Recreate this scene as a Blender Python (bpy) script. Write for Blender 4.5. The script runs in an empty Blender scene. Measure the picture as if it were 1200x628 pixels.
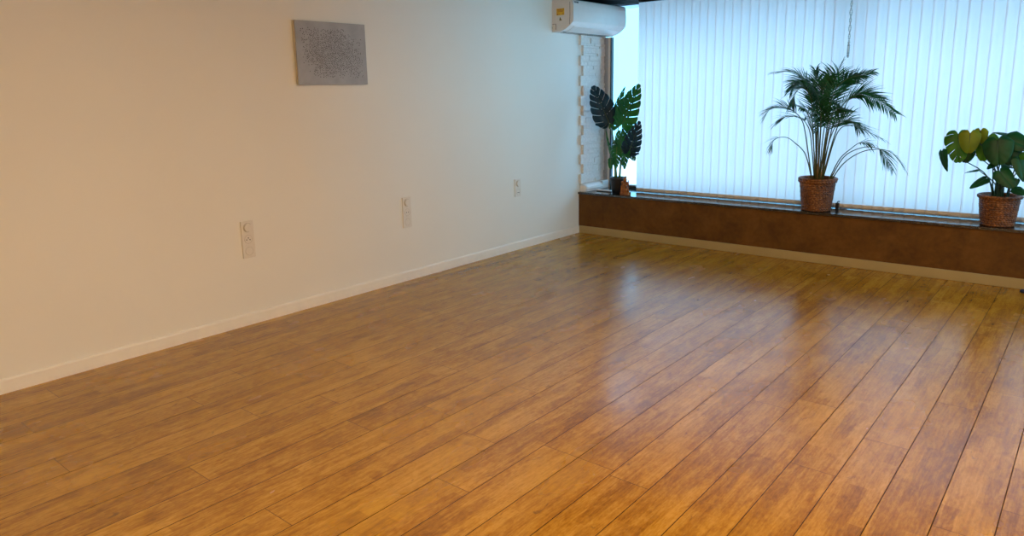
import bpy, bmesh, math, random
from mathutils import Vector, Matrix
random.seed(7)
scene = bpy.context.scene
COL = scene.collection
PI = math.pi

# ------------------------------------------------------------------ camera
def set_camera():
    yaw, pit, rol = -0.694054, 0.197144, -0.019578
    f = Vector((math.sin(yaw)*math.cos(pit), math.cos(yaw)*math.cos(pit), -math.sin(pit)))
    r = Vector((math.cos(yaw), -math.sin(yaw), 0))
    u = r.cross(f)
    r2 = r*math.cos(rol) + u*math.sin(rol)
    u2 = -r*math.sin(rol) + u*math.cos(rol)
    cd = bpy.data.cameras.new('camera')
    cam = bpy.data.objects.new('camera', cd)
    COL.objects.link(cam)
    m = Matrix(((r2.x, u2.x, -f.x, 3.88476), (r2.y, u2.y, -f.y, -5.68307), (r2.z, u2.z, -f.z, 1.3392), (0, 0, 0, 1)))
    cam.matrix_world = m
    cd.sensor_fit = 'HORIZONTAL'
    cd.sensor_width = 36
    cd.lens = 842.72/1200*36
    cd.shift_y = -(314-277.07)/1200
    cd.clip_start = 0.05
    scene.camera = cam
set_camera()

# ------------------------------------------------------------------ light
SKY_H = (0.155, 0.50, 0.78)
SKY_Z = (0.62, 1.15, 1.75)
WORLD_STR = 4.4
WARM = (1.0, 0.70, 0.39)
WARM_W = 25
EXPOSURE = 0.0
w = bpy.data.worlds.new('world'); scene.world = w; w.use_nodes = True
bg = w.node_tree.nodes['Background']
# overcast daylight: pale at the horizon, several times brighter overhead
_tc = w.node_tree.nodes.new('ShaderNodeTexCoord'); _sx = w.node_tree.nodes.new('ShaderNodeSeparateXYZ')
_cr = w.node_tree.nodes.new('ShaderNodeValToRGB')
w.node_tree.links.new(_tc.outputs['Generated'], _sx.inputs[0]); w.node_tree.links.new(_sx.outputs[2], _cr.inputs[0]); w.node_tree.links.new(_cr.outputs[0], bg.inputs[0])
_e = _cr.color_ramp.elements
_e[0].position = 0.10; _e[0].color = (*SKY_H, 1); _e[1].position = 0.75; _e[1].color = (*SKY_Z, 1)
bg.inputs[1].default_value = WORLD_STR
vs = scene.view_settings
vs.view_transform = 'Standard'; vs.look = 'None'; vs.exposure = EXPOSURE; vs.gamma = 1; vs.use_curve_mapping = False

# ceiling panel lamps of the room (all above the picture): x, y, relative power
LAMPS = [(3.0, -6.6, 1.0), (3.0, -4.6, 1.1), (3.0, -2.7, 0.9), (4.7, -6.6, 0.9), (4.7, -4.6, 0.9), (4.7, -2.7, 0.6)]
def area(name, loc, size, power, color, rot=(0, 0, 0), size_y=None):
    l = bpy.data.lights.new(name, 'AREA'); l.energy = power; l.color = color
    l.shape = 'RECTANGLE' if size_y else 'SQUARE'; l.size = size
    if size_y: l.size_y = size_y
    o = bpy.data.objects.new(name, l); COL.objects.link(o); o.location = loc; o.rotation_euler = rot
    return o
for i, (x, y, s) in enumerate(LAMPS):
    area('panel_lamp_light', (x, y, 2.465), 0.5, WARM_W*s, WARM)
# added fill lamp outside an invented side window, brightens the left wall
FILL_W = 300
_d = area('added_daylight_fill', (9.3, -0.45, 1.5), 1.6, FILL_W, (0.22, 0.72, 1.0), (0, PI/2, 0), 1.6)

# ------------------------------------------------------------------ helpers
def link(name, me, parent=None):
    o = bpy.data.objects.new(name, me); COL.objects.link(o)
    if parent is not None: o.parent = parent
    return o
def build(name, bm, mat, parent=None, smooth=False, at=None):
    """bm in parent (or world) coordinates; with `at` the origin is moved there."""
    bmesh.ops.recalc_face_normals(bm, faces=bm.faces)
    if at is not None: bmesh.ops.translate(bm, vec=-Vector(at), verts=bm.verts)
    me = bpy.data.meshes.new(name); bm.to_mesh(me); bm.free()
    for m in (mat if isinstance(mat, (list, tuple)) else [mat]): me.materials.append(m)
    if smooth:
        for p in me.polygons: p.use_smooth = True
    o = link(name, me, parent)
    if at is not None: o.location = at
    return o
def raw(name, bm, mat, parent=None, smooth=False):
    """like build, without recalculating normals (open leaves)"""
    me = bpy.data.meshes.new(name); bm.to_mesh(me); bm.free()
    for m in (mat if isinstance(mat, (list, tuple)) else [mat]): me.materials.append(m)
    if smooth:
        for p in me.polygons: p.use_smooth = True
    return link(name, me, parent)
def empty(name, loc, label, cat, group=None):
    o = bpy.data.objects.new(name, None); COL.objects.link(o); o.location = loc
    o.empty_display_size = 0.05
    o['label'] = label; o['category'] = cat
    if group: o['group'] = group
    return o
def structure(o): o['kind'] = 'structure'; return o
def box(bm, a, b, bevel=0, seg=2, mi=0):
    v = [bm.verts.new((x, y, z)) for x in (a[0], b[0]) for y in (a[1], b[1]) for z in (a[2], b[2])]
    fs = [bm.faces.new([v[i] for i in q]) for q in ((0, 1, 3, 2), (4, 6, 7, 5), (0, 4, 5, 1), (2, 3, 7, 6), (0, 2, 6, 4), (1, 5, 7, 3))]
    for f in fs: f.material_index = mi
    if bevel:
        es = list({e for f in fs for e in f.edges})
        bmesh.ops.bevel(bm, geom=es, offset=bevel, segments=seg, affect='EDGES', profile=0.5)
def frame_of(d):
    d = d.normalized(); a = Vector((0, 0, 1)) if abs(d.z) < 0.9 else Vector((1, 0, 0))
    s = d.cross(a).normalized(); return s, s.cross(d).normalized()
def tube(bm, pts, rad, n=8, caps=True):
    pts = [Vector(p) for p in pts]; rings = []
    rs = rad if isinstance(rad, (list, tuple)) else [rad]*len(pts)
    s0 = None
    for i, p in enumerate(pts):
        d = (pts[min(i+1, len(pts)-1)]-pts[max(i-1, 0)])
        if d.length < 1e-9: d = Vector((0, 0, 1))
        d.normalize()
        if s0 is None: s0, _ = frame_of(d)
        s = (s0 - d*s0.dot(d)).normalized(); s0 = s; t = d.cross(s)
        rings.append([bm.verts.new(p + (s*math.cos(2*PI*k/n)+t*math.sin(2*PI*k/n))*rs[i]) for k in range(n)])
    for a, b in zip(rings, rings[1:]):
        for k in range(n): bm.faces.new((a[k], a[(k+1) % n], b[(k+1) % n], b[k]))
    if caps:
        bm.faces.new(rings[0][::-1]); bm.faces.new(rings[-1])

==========

### WRITTEN PROBLEM
Restate the data word for word from its first line through the line with "PI = math.pi", leaving out any picture along the way.

### SOLUTION
Recreate this scene as a Blender Python (bpy) script. Write for Blender 4.5. The script runs in an empty Blender scene. Measure the picture as if it were 1200x628 pixels.
import bpy, bmesh, math, random
from mathutils import Vector, Matrix
random.seed(7)
scene = bpy.context.scene
COL = scene.collection
PI = math.pi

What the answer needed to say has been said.